新刊歌集『玄関の覗き穴から差してくる光のように生まれたはずだ』(木下龍也との共著)は先行販売!
この日がはじめてのサイン会です。

blackbird booksでは現在、さかなさんが原画展を開催中(12/6-12/20)であり、
なんと、当店は岡野さんの家からすぐ近く、お二人にとっては馴染みの本屋さんです。

さかなさんの原画と本の数々に囲まれながら、画家と歌人が響きあう、特別な時間を味わいに来てください。

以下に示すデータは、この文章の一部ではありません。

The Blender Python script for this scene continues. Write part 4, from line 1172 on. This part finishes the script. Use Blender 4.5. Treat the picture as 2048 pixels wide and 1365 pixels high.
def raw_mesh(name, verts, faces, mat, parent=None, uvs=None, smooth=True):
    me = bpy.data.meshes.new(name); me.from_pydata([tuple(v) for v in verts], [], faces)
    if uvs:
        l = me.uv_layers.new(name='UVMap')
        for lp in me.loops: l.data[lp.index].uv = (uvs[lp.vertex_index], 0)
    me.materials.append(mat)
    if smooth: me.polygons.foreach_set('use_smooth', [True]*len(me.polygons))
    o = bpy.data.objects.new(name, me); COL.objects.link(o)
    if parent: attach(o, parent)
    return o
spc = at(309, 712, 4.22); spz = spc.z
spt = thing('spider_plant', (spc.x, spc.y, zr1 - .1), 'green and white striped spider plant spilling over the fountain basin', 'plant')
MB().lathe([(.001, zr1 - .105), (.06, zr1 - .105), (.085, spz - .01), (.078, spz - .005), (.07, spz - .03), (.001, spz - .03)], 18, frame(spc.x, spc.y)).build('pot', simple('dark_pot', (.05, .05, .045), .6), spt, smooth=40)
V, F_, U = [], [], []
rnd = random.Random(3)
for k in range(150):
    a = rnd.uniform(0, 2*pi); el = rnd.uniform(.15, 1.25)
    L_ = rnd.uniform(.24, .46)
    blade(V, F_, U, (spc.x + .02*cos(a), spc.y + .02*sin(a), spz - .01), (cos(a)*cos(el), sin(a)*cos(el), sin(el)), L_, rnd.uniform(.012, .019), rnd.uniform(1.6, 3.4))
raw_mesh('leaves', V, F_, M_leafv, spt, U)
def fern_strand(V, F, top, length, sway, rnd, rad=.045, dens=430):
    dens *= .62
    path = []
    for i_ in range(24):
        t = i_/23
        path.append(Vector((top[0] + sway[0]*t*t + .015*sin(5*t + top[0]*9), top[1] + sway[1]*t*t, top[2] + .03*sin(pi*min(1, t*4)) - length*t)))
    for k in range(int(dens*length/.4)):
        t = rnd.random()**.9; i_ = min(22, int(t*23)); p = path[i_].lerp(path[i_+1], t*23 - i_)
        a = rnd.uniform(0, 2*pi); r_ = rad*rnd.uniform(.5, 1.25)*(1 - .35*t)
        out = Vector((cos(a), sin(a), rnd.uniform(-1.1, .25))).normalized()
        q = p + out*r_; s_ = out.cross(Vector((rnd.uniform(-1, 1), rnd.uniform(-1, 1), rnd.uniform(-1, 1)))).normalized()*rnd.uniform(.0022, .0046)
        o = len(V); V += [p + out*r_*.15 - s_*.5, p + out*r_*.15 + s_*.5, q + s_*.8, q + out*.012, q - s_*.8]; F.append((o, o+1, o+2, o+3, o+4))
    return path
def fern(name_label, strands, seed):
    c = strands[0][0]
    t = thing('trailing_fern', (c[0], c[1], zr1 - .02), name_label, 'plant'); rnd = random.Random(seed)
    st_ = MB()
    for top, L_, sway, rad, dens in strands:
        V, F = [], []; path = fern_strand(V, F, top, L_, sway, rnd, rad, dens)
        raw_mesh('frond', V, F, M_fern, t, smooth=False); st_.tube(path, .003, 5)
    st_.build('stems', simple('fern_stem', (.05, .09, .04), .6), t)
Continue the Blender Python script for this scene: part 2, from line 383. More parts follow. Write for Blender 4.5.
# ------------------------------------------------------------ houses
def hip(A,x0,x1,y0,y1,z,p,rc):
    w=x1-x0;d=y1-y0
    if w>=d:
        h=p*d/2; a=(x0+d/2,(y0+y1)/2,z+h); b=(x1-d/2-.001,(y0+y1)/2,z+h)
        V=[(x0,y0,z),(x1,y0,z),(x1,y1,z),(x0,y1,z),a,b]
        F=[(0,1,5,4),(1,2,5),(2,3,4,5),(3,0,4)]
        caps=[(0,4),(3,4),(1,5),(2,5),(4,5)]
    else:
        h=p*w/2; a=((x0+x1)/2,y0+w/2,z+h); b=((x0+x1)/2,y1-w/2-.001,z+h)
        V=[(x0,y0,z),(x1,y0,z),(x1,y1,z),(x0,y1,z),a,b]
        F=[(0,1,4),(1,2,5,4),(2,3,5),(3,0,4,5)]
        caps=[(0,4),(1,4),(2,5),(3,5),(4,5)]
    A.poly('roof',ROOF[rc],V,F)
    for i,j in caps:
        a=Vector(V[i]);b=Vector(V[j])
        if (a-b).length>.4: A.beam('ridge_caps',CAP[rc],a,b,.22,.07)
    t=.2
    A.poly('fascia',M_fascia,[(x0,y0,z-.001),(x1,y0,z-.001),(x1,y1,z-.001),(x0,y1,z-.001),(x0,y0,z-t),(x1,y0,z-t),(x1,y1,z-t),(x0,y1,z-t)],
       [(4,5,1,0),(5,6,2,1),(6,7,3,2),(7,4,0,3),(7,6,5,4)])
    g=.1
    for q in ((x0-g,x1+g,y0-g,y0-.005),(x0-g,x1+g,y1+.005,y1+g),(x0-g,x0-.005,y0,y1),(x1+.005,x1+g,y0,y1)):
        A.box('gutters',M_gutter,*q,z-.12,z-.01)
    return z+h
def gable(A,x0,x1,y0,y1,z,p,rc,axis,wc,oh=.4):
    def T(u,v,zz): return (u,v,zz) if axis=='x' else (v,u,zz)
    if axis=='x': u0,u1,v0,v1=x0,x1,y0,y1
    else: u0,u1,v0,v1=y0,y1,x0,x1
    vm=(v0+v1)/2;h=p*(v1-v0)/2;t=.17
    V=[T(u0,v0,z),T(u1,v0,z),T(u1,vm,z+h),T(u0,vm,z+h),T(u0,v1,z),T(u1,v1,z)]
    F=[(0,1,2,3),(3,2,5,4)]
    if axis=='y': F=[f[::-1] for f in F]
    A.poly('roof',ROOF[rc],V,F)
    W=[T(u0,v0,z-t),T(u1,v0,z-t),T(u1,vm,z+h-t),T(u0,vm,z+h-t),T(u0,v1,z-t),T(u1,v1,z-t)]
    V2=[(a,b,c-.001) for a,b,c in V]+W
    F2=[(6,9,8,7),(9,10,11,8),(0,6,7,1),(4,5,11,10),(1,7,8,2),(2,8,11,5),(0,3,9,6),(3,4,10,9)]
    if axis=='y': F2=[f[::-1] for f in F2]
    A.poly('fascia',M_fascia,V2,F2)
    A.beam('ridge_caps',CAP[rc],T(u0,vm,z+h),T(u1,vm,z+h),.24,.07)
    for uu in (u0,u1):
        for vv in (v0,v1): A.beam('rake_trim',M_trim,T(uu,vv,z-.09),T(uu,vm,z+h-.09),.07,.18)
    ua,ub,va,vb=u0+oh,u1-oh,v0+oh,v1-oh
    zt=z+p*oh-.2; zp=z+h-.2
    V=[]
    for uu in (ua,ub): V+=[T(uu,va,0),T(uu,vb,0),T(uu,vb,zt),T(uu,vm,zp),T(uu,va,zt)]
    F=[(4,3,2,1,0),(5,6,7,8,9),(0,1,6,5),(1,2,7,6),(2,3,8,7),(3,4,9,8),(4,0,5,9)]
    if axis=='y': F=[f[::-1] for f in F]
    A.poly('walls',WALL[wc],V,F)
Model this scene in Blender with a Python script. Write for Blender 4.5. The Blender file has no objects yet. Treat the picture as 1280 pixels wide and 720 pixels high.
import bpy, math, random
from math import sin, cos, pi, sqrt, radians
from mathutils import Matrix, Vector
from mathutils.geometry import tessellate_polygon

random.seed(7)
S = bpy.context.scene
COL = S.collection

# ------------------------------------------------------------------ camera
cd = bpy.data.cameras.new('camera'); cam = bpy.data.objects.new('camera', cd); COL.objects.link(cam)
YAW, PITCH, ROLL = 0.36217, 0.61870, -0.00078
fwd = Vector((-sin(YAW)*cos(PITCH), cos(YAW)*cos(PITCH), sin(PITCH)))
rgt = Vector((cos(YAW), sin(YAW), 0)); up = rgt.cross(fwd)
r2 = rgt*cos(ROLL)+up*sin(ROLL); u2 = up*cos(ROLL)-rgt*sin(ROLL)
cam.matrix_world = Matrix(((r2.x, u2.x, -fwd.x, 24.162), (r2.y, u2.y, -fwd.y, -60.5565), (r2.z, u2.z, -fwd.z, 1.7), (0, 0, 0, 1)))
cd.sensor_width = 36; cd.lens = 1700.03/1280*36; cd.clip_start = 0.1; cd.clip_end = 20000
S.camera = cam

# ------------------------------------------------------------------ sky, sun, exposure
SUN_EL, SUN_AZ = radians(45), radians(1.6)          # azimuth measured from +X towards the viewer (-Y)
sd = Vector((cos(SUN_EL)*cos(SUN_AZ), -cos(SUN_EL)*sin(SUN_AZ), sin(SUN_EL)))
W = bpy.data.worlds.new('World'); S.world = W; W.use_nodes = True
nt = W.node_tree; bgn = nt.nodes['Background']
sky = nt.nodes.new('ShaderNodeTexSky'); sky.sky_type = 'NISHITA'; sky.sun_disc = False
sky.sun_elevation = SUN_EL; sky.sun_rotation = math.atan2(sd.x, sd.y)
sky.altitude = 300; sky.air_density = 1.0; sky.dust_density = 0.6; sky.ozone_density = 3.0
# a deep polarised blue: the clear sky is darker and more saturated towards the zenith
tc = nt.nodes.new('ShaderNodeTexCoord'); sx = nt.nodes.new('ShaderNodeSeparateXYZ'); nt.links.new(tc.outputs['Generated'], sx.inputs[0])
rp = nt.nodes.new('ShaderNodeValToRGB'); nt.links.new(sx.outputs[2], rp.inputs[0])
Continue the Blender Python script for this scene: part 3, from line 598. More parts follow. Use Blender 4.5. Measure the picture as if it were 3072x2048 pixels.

当日は、さかなさんのライブドローイングを14時~17時まで開催しています。
終了後に一度お店を閉じて準備をいたしますので、トーク&サイン会は17時15分頃からの入場となります。

 

ご予約はお電話(06-7173-9286)、メール( info@blackbirdbooks.jp )にて承ります。

定員になり次第受付終了とさせて頂きます。

 

【書籍について】
題名:『玄関の覗き穴から差してくる光のように生まれたはずだ』
著者:木下龍也 岡野大嗣(共著)
挟込小説2篇:舞城王太郎
装丁写真:森栄喜
装丁:大島依提亜

仕様:B6変形上製、136ページ
発売日:2017年12月19日
定価:1400円+税
刊行:ナナロク社

◆概要◆

高校生男子ふたりのゆれる7日間を、歌人「木下龍也×岡野大嗣」が短歌で描く。

木下と岡野は同じ時期に歌を詠み始め、山口と大阪という離れた場所にありながら
当初から互いを意識し、影響を受け、高めあってきました。
第1歌集が共に4刷をこえるなど、新世代最注目の若手歌人です。

本書では、そのふたりがそれぞれ男子高校生に成り代わって、
7月1日から7日まで、梅雨が明け暑さが迫る7日間の物語を紡いでいきます。

連なる歌に散りばめられた高校生ふたりの何気ない日常や、二度と戻らない一瞬のまばゆさ、
不安定な心情が瑞々しく織り上げられ、やがてクライマックスを迎えます。
一首一首が完成されながら、大きな物語を構成する、新たな傑作歌集が誕生しました。

◆プロフィール◆
木下龍也(きのした・たつや)
一九八八年一月十二日、山口県生まれ。歌人。二〇一三年に第一歌集『つむじ風、ここにあります』を、
二〇一六年に第二歌集『きみを嫌いな奴はクズだよ』を出版。同じ池に二度落ちたことがある。

岡野大嗣(おかの・だいじ)
一九八〇年一月一日、大阪府生まれ。歌人。二〇一四年に第一歌集『サイレンと犀』を出版。
反転フラップ式案内表示機と航空障害灯をこよなく愛する。